CRM-First vs Email-First Philosophy
Keap (formerly Infusionsoft) was built as a CRM that sends email. Mailchimp was built as an email tool that added CRM. This foundational difference affects everything: Keap's interface organizes around contacts, deals, and pipelines. Mailchimp's interface organizes around campaigns, audiences, and content. If your daily workflow revolves around managing leads and closing deals, Keap's CRM-first design feels natural. If your daily workflow revolves around creating and sending email campaigns, Mailchimp's email-first design makes more sense.
The Service Business Sweet Spot
Keap excels for service businesses - consultants, coaches, agencies, and professionals who manage individual client relationships. Built-in appointment scheduling, invoicing, payment processing, and follow-up automation create a complete client management system. Mailchimp serves broader marketing needs but lacks these service-business specifics. If your revenue comes from managing client relationships rather than e-commerce transactions, Keap's integrated approach eliminates the need for multiple separate tools.
Payment Processing Integration
Keap includes payment processing directly in the platform - you can invoice clients, accept payments, and trigger automations based on payment events without a separate payment processor. Mailchimp has e-commerce integrations but no native payment processing. For businesses where payments trigger follow-up workflows - like onboarding sequences after purchase or renewal reminders before expiration - Keap's payment integration creates automation possibilities that Mailchimp cannot match natively.
Use-case matchups
| Situation | Best first look | Why |
|---|---|---|
| Service business needs CRM, pipeline, appointments, invoices, and follow-up | Keap | Keap is built around sales and client-management workflows. |
| Marketing team mainly needs email campaigns and audience growth | Mailchimp | Mailchimp is easier and cheaper when email marketing is the primary job. |
| Ecommerce team wants campaign templates and store integrations | Mailchimp | Mailchimp has broader ecommerce and marketing integrations than Keap. |
| Consultant or coach wants one platform for leads and payments | Keap | The higher price is easier to justify when CRM and payments replace separate tools. |
| SaaS team needs Stripe-triggered lifecycle email | Sequenzy | Sequenzy fits subscription and product events better than either general tool. |
Pricing reality
Keap's ~$449/month comparison point includes CRM, automation, email, payments, appointments, and sales follow-up. It is poor value for email-only use, but can make sense when it replaces a sales stack.
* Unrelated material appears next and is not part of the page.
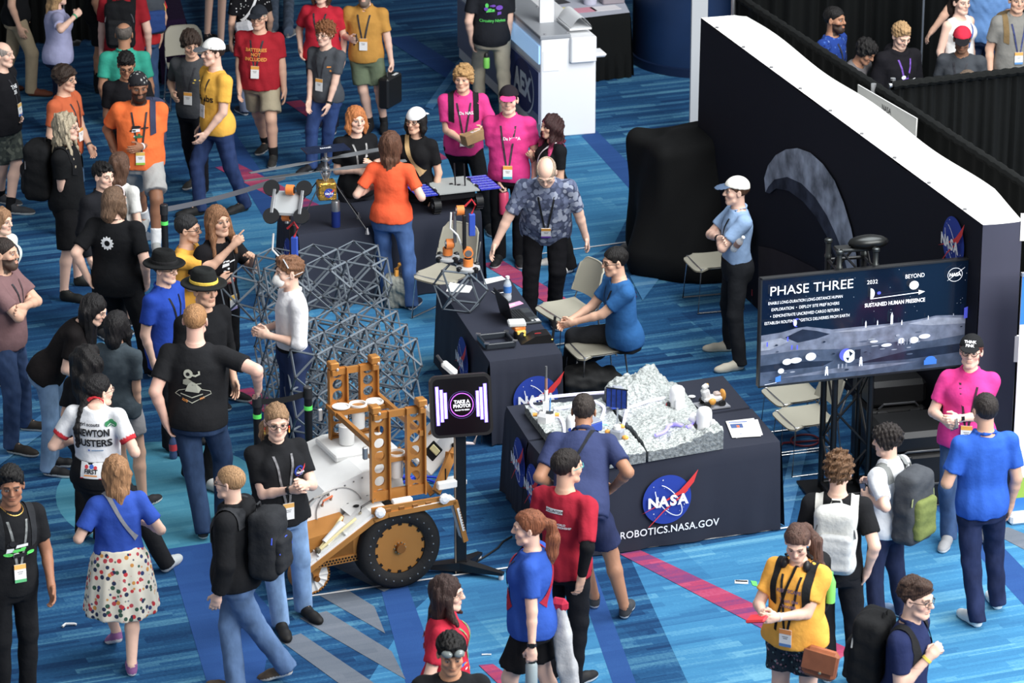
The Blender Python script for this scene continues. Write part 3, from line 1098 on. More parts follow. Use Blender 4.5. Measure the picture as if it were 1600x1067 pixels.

Mailchimp's ~$130/month signal is a better email-marketing price point, but confirm active contact billing, send limits, automation tier, support level, and whether unsubscribed contacts affect your bill.
Sequenzy's $49/month price is relevant for SaaS teams that need Stripe, transactional email, and lifecycle automations without buying Keap's CRM or Mailchimp's general marketing suite.
Review signals
| Platform | What reviews in this page suggest | What to validate |
|---|---|---|
| Keap | Buyers value CRM, sales automation, lead management, payments, and service-business workflows. | Confirm onboarding cost, learning curve, pipeline needs, and daily CRM usage. |
| Mailchimp | Buyers value email campaign creation, templates, ecommerce integrations, lower price, and simplicity. | Confirm automation limits, contact billing, support, and whether CRM needs are separate. |
Best Fit by Sales Process
Best CRM-first email platform for service businesses
Keap fits consultants, agencies, and service businesses that need CRM records, follow-up tasks, invoices, appointments, and automation around a sales process. It is strongest when email is part of relationship management rather than just campaigns.
Best email marketing platform for simple audience growth
Mailchimp fits teams that need newsletters, forms, landing pages, and ecommerce-friendly campaigns without CRM-heavy operations. It is the cleaner fit when the email list is the main asset and sales pipeline management happens elsewhere.
Best SaaS lifecycle platform for trial and billing journeys
Sequenzy fits subscription software teams where lifecycle email depends on signups, usage, Stripe events, failed payments, and upgrades. It is a more direct fit than a service-business CRM when the customer journey is product-led.
Migration checklist
| Workstream | Moving toward Keap | Moving toward Mailchimp | Moving toward Sequenzy |
|---|---|---|---|
| Contacts | Import contacts, tags, custom fields, lead stages, deals, appointments, consent, and suppressions. | Import audiences, tags, merge fields, groups, consent, and suppressions. | Import subscribers, lifecycle attributes, tags, suppressions, and Stripe identifiers. |
| Sales data | Map pipelines, tasks, appointments, invoices, payments, and follow-up rules. | Keep pipeline and sales history in another CRM. | Keep CRM outside Sequenzy unless billing or product events drive email. |
| Automations | Rebuild sales follow-up, CRM tasks, payment flows, and email nurture. | Rebuild journeys, campaigns, ecommerce automations, and reactivation flows. | Rebuild onboarding, trial, upgrade, dunning, transactional, and newsletter flows. |
| Assets | Recreate forms, appointments, quotes, invoices, landing pages, and email templates. | Recreate templates, forms, landing pages, campaigns, and journeys. | Recreate lifecycle and transactional templates. |
| Reporting | Define pipeline, deal, invoice, payment, email, and lead-source reporting. | Define campaign, audience, journey, revenue, and ecommerce reporting. | Define lifecycle, billing, transactional, and campaign reporting. |
Decision checklist
- Are you buying CRM operations or email marketing?
- Will Keap replace enough sales tools to justify the price and onboarding?
- Does Mailchimp handle the campaigns and ecommerce workflows you actually need?
- Do you need Stripe-native SaaS lifecycle email more than CRM or landing pages?
- Which data set can your team maintain: pipeline records, audience lists, or billing events?